I can't remember if I read it in here or heard it on a podcast, but the perfect description for modern wrestling moves if that they are innovated on basically the same way skateboarding is.
It is 'ok lemme get my shit in' vs 'ok let me get my shit in next.' The comparison I like to draw is the same one from the Plinkett reviews. Darth Maul vs the Jedis. It's a fancy flurry of moves, but there's nothing to it. It's just moves, moves, moves, moves, moves. No emotional resonance, no nothing. And you don't have to set that up in promos or backstage. You can carry that all the way from the start of the match to the end of the match. It's nothing to do with stiffness, it's everything to do with how the match is set up, how 'on the spot' it looks, how the opponent sells. Everyone loves a perfectly choreographed match, but I think it takes away from the match. One of the reasons I prefer Rude/Steamboat to Savage/Steamboat is the way Savage sets up matches. EVERYTHING is planned. It looks so incredibly planned that you instantly snap out of it and go, 'this isn't real. this is fake.' Where as the Steamboat and Rude match have so many spots where one guy goes for one move and hte other goes for another and it kind of looks like a botch but not really because they're veterans and they just lead into a new spot. My biggest problem with a lot of modern wrestling is it looks like a testament to working cooperatively, not competitively. Now professional wrestling is ideally a cooperative thing, but it's supposed to LOOK competitive.
The problem is I don't buy any of the current feuds in WWE as feuds, and I buy very few people as 'real.' People were talking about Luke Harper, and I like Luke a lot, but I think Brody is a much better wrestler than him.

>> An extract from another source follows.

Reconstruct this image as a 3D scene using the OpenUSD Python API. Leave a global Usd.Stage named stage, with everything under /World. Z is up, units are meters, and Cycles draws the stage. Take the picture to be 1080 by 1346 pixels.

Not in a technical sense but because of the world he existed in and the image he built up for himself. I am using the all encompassing 'professional wrestler' term because promos and mannerisms and characters are not just something Vince McMahon came up with when he started calling it Sports Entertainment. And this isn't Harper's fault at all. The guy's conditioned, he's REALLY good and could be a star if things work out, but the modern WWE has such a struggle booking a feud that's believable. I don't believe Bray Wyatt hates John Cena. I don't believe John Cena hates Bray Wyatt.
In the last few years, the only match that gave me this feeling was Brock vs Punk. The ultimate compliment is to make me think for one second, 'Do they know this is supposed to be scripted?' because of how the match carried itself. Because the two wrestlers in that match were very type A personalities, and it translated. Because Punk did the right thing and accepted that Brock was huge and that he needed to look like the underdog to sell its believability. Because of Brock's past. Because of Punk's expressions. It worked. It made me a mark for a moment. And nothing in the WWE since then has done it. The closest I can think of is Triple H wrestling Daniel Bryan because even though we know how Triple H is, his character has existed so long that you can buy him hating some 'midget indie geek.'
Shibata vs Tanahashi is another one I really enjoyed because I KNOW they hate each other. I kind of get that sense of resentment too between Suzuki and Sakuraba, and it makes me incredibly hyped for that match. Not because of their technical skills but because they come off as incredibly credible. Even Yujiro and Naito do a REALLY good job of selling me on them not liking each other anymore(even though they're close friends irl). I just don't think the majority of modern wrestling cares about how credible they look. It's more of a display of athletics than a display of story, and it bums me out.
And it's not a nostalgia thing because honestly? The majority of my youth spent watching wrestling was 1996+ WCW all the way to the end. And I have posted on here as much stating how much I think that shit sucks now.